Sucking Eggs.

When Judy Seward died and Gwen and I talked about what I should say at her memorial ceremony, we came up with a very clear and direct reason we were so close to her: we trusted Mrs. Seward with our lives because she trusted us with hers. She was open and honest, tried for anything and everything, and never held back. She taught me to live this same way. And although I’ve been burned by my openness, my trust, and my tendency to over-give, over-care, and over-commit, I am happy that my problem is putting in too much rather than not putting in enough.

I’m a hard worker, a dreamer, a goal-getter, and someone who always works through problems… I don’t give up, walk away, or stop believing. I’d rather jump in and be part of the solution than stand back and complain. Complaint is easy. Not trying is easy.

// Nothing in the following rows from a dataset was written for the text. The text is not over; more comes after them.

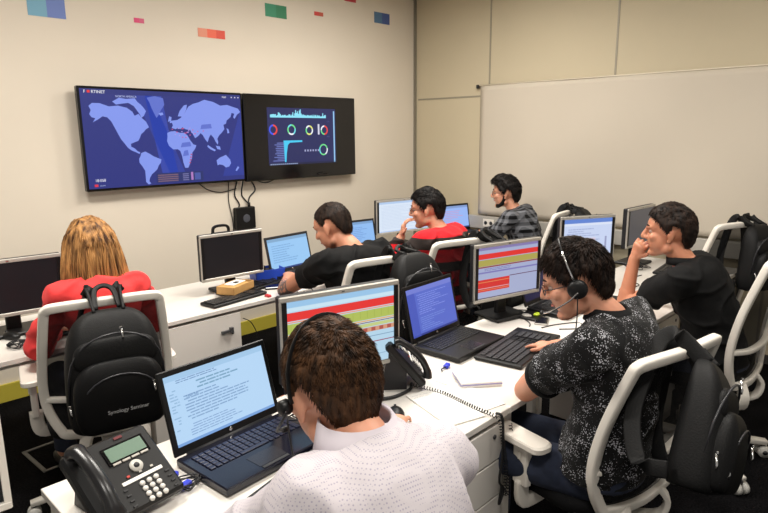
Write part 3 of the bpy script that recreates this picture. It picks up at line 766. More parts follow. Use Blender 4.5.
for k, (pts, lb) in enumerate((
    ([(2.35, 3.2, .744), (2.36, 3.07, .745), (2.37, 3.04, .66), (2.42, 3.05, .56), (2.47, 3.06, .60), (2.45, 3.07, .70), (2.40, 3.05, .74)], 'loop of black cable hanging over the desk edge under the blue tray'),
    ([(2.48, 3.2, .744), (2.47, 3.06, .745), (2.49, 3.04, .66), (2.44, 3.05, .52), (2.5, 3.06, .5), (2.53, 3.07, .62), (2.50, 3.05, .73)], 'second loop of cable hanging over the desk edge, right of the first'),
    ([(1.94, 3.065, .66), (1.99, 3.05, .62), (2.03, 3.05, .5), (2.0, 3.1, .36), (2.1, 3.2, .3), (2.2, 3.2, .28), (2.12, 3.15, .38)], 'black charger cable dangling right of the cabinet lock'),
    ([(3.0, 1.72, .743), (2.93, 1.80, .743), (2.8, 1.62, .743), (2.74, 1.58, .743)], 'thin cable crossing the desk behind the smartphone'),
    ([(2.76, 1.52, .7425), (2.86, 1.49, .7425), (2.97, 1.42, .7425), (2.90, 1.36, .7425), (2.80, 1.44, .7425)], 'thin black earphone wire curled on the desk near the smartphone'),
    ([(4.3, 1.6, .743), (4.1, 1.62, .743), (4.0, 1.5, .743), (3.8, 1.55, .743)], 'thin cable lying on the desk before the black polo man'))):
    cable(pts, .0032, lb)
for k, (x, y, rz, lb) in enumerate(((.752, 1.60, .5, 'blue plug in the left side of the large laptop, nearer the screen'), (.755, 1.53, .3, 'blue plug in the left side of the large laptop, nearer the front'))):
    b = MB(); b.box((0, 0, .008), (.034, .02, .016), bev=.003); o = b.build('usb_plug', BLUEPLUG); o.location = (x-.01, y, .741+.004); o.rotation_euler = (0, 0, rz); tag(o, lb, 'plug')
# floor box frame
t = empty('floor_socket_lid', (.955, 3.50, 0), math.radians(3), 'grey metal rim of a floor box in the carpet left of the woman\'s chair', 'floor box')
b = MB()
for sx, sy, w, d in ((0, 1, .24, .022), (0, -1, .24, .022), (1, 0, .022, .28), (-1, 0, .022, .28)): b.box((sx*.11, sy*.15, .003), (w, d+(.02 if sx else 0), .006), bev=.002)
b.build('rim', mat('rim_grey', S(92, 92, 90), .45, .4), t)
b = MB(); b.box((0, 0, .0015), (.20, .27, .003)); b.build('carpet_inlay', cm, t)

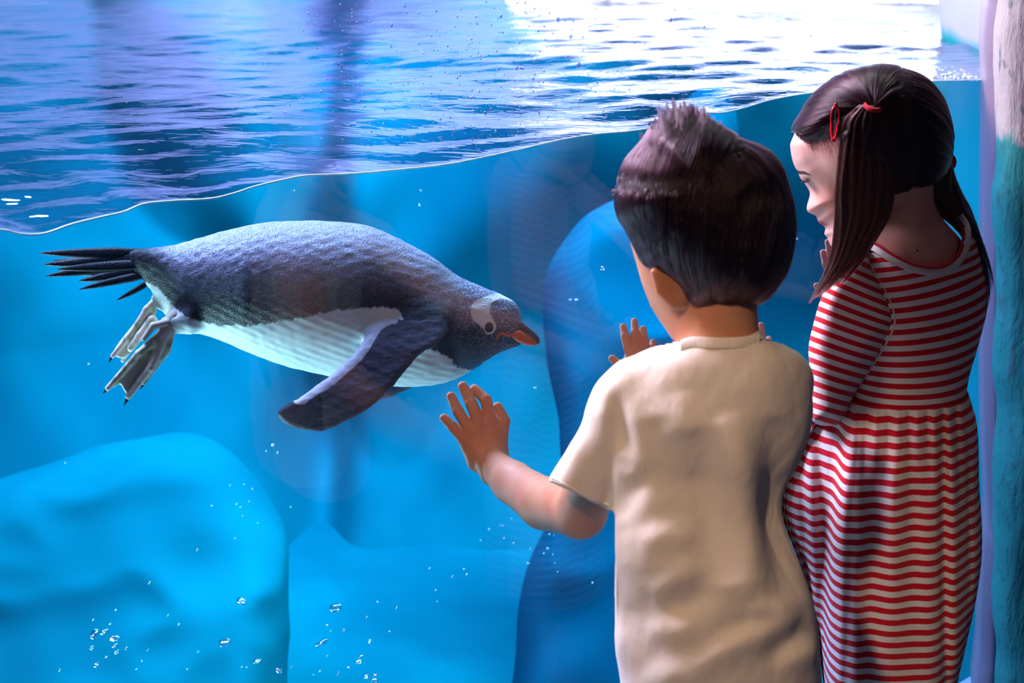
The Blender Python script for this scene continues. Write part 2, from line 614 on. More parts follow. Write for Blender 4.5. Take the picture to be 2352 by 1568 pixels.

You can’t get hurt when you don’t put yourself out there; it doesn’t feel bad when you lose something you didn’t put your whole self into.

I found out that I did not get the writing year dissertation award I applied for in November (announcements were posted yesterday; I checked it this afternoon). Granted, I haven’t gotten the mailed letter yet so maybe there is a chance I’m an alternate or something but I’m not holding my breath. I can’t. It’s all been knocked out of me.

Sometimes I feel that people expect me to always get everything I try for, as if I am blessed with some perfect formula or go through the world with a chosen glow that just sets me apart. Neither of these are true. I just try. Hard. Again and again. And I get rejected — a lot. At some point, I need to talk here of my research… my 2+ years of experience with newly arrived Spanish-speaking families, the abuse, the children, the teenagers trafficked in an underground sex trade… these things that I have seen, heard, and felt. These things that no one believes are happening. But this isn’t the time. Right now, this is about my want of recognition and support. I really really really wanted this. It was personal more than professional. I was looking for this to boost me into the next phase of what I have to do.

Instead, I have to find a way to jump up in the next five minutes and just go-go-go into the rest of this week and weekend. No time to stop and lick my wounds, or find a place of strength to draw from. No time to plan what we are going to do without the extra money we were hoping for this next school year. I gave out everything I had, but there is no time to look for something to fill that empty place back up. It’s not something I’m unaccustomed to doing, it’s just that I need to say that it is hard, it sucks, and sometimes I wish I could wallow in my disappointment and slowly recover on my own time… if only I had my own time.